Phitrust Active Investors questions CARREFOUR and RENAULT about governance

Written questions at the Annual General Meetings of Carrefour and Renault to be held on June 15th 

 

 

In addition to Phitrust’s campaign on the « Science Based Targets » initiative, in which Carrefour and Renault are both committed, the Mutual fund (SICAV) Phitrust Active Investors France has submitted several written questions to their board of directors ahead of their annual general meeting :  

 

  • CARREFOUR   

 

The first question deals with concerns about the payment of a non-competition compensation of €4 million to the retiring chairman-CEO George Plassat, who has ceased his duties as Chairman and CEO in July 2017 at the age of 68. Taking into consideration Mr Plassat’s age, this payment (Resolution N°18) looks like a disguised retirement benefit which does not respect the French Afep-Medef Governance Code.

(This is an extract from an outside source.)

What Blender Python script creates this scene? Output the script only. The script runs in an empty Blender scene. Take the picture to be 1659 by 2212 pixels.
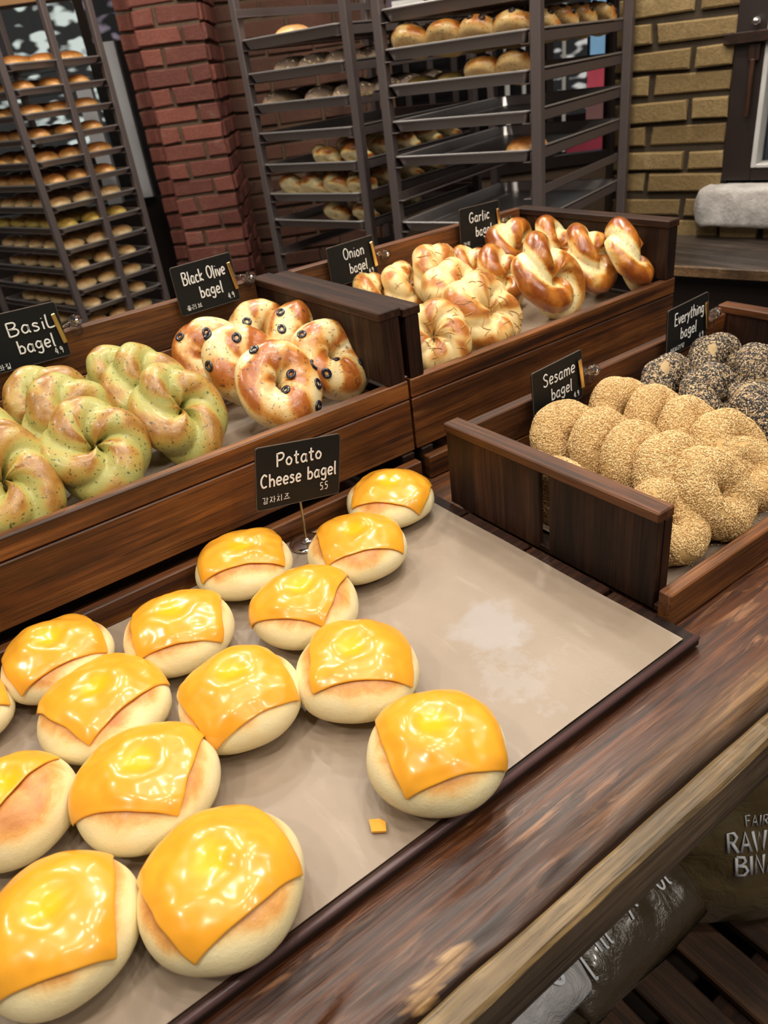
import bpy, bmesh, math, random
from math import pi, sin, cos, radians as RAD
from mathutils import Vector, Matrix, noise

S = bpy.context.scene
COL = S.collection

# ------------------------------------------------------------------ camera
cam_d = bpy.data.cameras.new('camera'); cam = bpy.data.objects.new('camera', cam_d); COL.objects.link(cam)
Rm = ((0.80245111, -0.58523287, -0.11651056), (-0.38448811, -0.35778083, -0.85097695), (0.45633444, 0.72766432, -0.5121167))
cam.matrix_world = Matrix(((Rm[0][0], -Rm[1][0], -Rm[2][0], 0), (Rm[0][1], -Rm[1][1], -Rm[2][1], 0), (Rm[0][2], -Rm[1][2], -Rm[2][2], .5), (0, 0, 0, 1)))
cam_d.sensor_fit = 'HORIZONTAL'; cam_d.sensor_width = 36; cam_d.lens = 1616.02 / 1659 * 36
cam_d.clip_start = .02; cam_d.clip_end = 60
cam_d.dof.use_dof = True; cam_d.dof.focus_distance = .78; cam_d.dof.aperture_fstop = 13.0
S.camera = cam
# ------------------------------------------------------------------ world, lights, exposure
S.view_settings.view_transform = 'Standard'; S.view_settings.look = 'None'
S.view_settings.exposure = -0.88; S.view_settings.gamma = 1; S.view_settings.use_curve_mapping = False
w = bpy.data.worlds.new('world'); S.world = w; w.use_nodes = True
w.node_tree.nodes['Background'].inputs[0].default_value = (1.0, .93, .86, 1)
w.node_tree.nodes['Background'].inputs[1].default_value = .22

FLOOR = -.90
CEIL = 1.95
def lamp(x, y, power, size, col=(1, .915, .80), z=1.75, spread=180):
    d = bpy.data.lights.new('ceiling_lamp_light', 'AREA'); d.shape = 'DISK'; d.size = size; d.energy = power; d.color = col
    d.spread = RAD(spread)
    o = bpy.data.objects.new('ceiling_lamp_light', d); o.location = (x, y, z); COL.objects.link(o)
for x, y, p in ((.0, .15, 8), (.45, .1, 8), (.9, .25, 10), (1.35, .55, 12), (-.35, .55, 5), (.2, .75, 7), (.65, .7, 8), (1.15, 1.05, 8),
                (.75, -.5, 7), (.1, -.5, 6), (1.9, .3, 8)):
    lamp(x, y, p, .09)
for x, y, p in ((.9, 2.3, 12), (.2, 2.5, 12), (1.75, 1.45, 9), (1.3, 1.3, 8)):
    lamp(x, y, p * 2.0, .12)
for x, y, p in ((.5, -1.3, 26), (1.3, -1.0, 22), (1.6, 2.2, 16), (.3, 1.9, 14), (-1.0, .3, 24), (-.9, 1.6, 18)):  # unseen fill lamps added to brighten the bags and the racks
    lamp(x, y, p, .14)

# ------------------------------------------------------------------ helpers
def link(o, parent=None):
    COL.objects.link(o)
    if parent is not None: o.parent = parent
    return o
def tag(o, label=None, cat=None, group=None, kind=None):
    if label: o['label'] = label
    if cat: o['category'] = cat
    if group: o['group'] = group
    if kind: o['kind'] = kind
    return o
def empty(name, label, cat, loc=(0, 0, 0), rz=0, group=None):
    o = bpy.data.objects.new(name, None); o.empty_display_size = .02; COL.objects.link(o)
    o.location = loc; o.rotation_euler = (0, 0, rz)
    return tag(o, label, cat, group)
def copy_tree(o, parent=None):
    c = o.copy(); COL.objects.link(c); c.parent = parent
    for ch in list(o.children): copy_tree(ch, c)
    return c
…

While various elements of the executive remuneration policy are not sufficiently precise, Phitrust asks a question for a better pay alignment between Carrefour executives and employees.

 

About Carrefour restructuring plan, many shareholders are worried about the successful completion of this plan, and more specifically on the social rights and benefits which will be offered to Carrefour employees, who will be obliged to leave the group to join franchisees.

 

Phillippe Houzé was nominated Lead Independent Director, however, he represents a reference shareholder, and therefore cannot be considered as independent. Taking into consideration that the positions of CEO and Chairman of the Board are combined, the nomination of a Lead Independent Director, exempt from any conflict of interest, would be more efficient and in line with the recommendations of the French Asset Management Association (AFG) on Corporate Governance (Resolution N°8).

 

  • RENAULT

 

The 10th resolution, submitted to shareholder’s vote, proposes a supplementary pension of €765 000 per year for M. Ghosn, which seems unnecessary and inappropriate considering the overall level of the global remuneration of the Chairman and CEO paid over the last decade.

 

The Board decided not to split the roles of chairman and CEO (contrary to its Japanese partner Nissan Motors in 2017) and to promote Thierry Bolloré. It is worth noting that Thierry Bolloré was nominated Deputy General Manager (“Directeur Général adjoint”) and not Deputy Managing Director (“Directeur Général Délégué)”. Under French Law, this implies lower powers than a real deputy CEO (“Directeur Général Délégué”). This issue raises questions about the effectiveness of the succession plan.

 

Two questions have been asked on the role of Renault as a shareholder of Nissan. First of all, Phitrust would like to know and understand if the Board members submitted by Renault to Nissan’s Board of Directors are selected by Renault’s Appointments and Governance Committee. Finally, Phitrust would like to know whether the reduction of the French State’s participation of 15% in Renault’s capital will allow the French group to regain its freedom of exercise of its voting rights within Nissan (Renault is currently legally bound to vote the same way as Nissan Board’ recommendation).

 

Phitrust expects that both Carrefour and Renault will bring adequate answers to these questions and adopt  the above proposals, which would be greatly appreciated by shareholders and investors.


NB: PROXINVEST chairs the technical commitee of the mutual fund PHITRUST Active Investors.